27 kwietnia Szymon Hołownia wraz z Władysławem Kosiniakiem-Kamyszem finalnie ogłosili zapowiadany od kilku tygodni wspólny start w tegorocznych wyborach. Zarówno PSL, jak i Polska 2050, wedle umowy, mają pozostać oddzielnymi partiami, a jedna lista odbędzie się jedynie w ramach koalicji wyborczej (próg wyborczy w przypadku takowej wynosi aż 8%).
Rozmowy koalicyjne pierwotnie miały zakończyć się w marcu, jednakże, jak podała Gazeta Wyborcza, liderzy wyżej wymienionych partii nie mogli dojść do porozumienia w sprawie tak zwanych “Jedynek wyborczych” (pierwsza osoba na liście w danym okręgu). W międzyczasie partią Hołowni wstrząsnęło kilka odejść z jego formacji. Najpierw Polskę 2050 opuściła, uznawana za lidera środowisk lewicowych wewnątrz partii, Hanna Gill-Piątek.
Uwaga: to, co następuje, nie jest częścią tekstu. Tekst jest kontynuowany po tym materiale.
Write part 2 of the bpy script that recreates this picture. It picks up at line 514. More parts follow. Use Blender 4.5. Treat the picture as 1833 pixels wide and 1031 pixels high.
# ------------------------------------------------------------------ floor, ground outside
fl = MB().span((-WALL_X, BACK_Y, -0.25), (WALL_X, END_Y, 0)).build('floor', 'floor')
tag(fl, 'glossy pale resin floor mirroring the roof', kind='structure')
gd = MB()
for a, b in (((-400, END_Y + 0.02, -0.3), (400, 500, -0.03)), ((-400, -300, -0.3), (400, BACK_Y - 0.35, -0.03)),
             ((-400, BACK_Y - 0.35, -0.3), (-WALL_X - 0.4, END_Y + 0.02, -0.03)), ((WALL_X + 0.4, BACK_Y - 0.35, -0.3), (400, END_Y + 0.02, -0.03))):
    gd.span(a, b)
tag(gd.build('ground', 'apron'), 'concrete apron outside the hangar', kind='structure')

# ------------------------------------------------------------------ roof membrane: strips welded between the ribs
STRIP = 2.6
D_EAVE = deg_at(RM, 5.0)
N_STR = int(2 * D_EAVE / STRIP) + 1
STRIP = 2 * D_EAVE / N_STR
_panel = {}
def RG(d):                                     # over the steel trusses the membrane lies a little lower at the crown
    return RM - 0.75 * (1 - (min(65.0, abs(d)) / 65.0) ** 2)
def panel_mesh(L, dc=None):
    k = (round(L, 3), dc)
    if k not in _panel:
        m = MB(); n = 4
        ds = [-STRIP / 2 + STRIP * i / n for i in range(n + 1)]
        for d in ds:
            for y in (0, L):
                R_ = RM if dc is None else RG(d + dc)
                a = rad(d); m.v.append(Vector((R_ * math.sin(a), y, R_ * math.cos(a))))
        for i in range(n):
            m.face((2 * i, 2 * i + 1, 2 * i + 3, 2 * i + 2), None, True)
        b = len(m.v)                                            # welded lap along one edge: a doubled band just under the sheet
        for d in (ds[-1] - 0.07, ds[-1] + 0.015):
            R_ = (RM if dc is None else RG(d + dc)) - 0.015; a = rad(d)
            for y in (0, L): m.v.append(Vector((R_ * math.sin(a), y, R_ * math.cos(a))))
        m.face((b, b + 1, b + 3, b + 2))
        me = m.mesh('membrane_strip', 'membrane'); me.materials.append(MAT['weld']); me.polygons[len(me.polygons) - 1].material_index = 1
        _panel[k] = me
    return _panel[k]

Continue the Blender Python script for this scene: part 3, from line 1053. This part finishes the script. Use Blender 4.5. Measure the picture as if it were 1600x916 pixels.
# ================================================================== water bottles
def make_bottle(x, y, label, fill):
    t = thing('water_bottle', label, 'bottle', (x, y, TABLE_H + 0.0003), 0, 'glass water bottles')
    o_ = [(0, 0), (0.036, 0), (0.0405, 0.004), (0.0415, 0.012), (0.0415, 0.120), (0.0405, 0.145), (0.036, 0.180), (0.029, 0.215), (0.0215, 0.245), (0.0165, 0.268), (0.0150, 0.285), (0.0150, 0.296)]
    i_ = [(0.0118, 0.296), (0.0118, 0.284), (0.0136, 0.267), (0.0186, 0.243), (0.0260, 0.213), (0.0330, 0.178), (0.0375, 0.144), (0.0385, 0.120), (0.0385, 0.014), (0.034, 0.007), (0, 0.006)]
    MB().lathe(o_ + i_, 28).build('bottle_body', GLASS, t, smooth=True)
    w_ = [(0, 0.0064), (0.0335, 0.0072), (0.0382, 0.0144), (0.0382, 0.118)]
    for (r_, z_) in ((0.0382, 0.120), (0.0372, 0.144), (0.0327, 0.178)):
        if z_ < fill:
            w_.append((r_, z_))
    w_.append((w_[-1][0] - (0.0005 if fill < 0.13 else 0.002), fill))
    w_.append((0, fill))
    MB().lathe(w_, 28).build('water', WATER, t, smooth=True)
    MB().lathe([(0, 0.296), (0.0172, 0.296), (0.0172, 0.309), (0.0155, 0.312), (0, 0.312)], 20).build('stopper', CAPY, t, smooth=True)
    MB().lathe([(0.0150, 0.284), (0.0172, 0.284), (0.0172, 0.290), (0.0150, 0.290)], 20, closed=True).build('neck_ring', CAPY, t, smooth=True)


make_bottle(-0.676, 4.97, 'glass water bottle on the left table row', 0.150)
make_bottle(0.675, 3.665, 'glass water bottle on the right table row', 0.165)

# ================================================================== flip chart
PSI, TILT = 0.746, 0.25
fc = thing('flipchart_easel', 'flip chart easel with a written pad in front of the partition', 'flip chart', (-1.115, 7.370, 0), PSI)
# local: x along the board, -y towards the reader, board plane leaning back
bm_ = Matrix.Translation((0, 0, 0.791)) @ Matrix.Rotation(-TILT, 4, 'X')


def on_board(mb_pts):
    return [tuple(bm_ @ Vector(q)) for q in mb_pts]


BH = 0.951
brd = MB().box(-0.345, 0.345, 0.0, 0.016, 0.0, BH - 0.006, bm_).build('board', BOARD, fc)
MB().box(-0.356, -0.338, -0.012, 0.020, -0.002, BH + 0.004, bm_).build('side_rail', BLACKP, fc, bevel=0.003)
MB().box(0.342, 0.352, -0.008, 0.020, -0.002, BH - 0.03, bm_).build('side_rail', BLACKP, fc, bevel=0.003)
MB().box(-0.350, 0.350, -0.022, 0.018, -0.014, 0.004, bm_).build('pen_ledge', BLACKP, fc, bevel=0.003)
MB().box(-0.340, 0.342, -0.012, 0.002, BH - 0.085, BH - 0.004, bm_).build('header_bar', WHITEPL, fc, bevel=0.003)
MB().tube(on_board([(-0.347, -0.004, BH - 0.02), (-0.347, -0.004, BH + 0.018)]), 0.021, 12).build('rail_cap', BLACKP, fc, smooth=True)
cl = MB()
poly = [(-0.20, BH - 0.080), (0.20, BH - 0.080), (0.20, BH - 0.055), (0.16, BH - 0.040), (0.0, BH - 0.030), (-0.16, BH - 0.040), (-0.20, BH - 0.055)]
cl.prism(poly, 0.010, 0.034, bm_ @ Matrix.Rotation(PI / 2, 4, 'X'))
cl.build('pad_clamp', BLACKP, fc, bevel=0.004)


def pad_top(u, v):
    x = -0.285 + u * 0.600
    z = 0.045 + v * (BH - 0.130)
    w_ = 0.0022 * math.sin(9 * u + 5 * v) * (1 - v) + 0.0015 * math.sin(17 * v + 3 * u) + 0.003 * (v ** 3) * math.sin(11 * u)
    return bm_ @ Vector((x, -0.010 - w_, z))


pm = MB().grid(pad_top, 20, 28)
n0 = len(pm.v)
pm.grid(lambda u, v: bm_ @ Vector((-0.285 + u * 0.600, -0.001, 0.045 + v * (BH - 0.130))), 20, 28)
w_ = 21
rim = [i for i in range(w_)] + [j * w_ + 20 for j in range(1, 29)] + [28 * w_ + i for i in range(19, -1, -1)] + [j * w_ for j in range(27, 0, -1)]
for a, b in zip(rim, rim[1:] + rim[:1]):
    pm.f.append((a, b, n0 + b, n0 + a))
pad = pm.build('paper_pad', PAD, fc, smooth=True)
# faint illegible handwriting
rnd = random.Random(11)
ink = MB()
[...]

Z kolei, tuż przed podpisaniem porozumień koalicyjnych z PSL, na odejście zdecydowało się także kilkunastu innych prominentnych działaczy partii.
Jak podają niektóre media, wpływ na przyspieszenie rozmów o jednej liście wyborczej mogło mieć słabnące w sondażach poparcie dla Polski 2050, która to regularnie otrzymywać zaczęła jednocyfrowe poparcie (niejednokrotnie wręcz za partią Kosiniaka-Kamysza).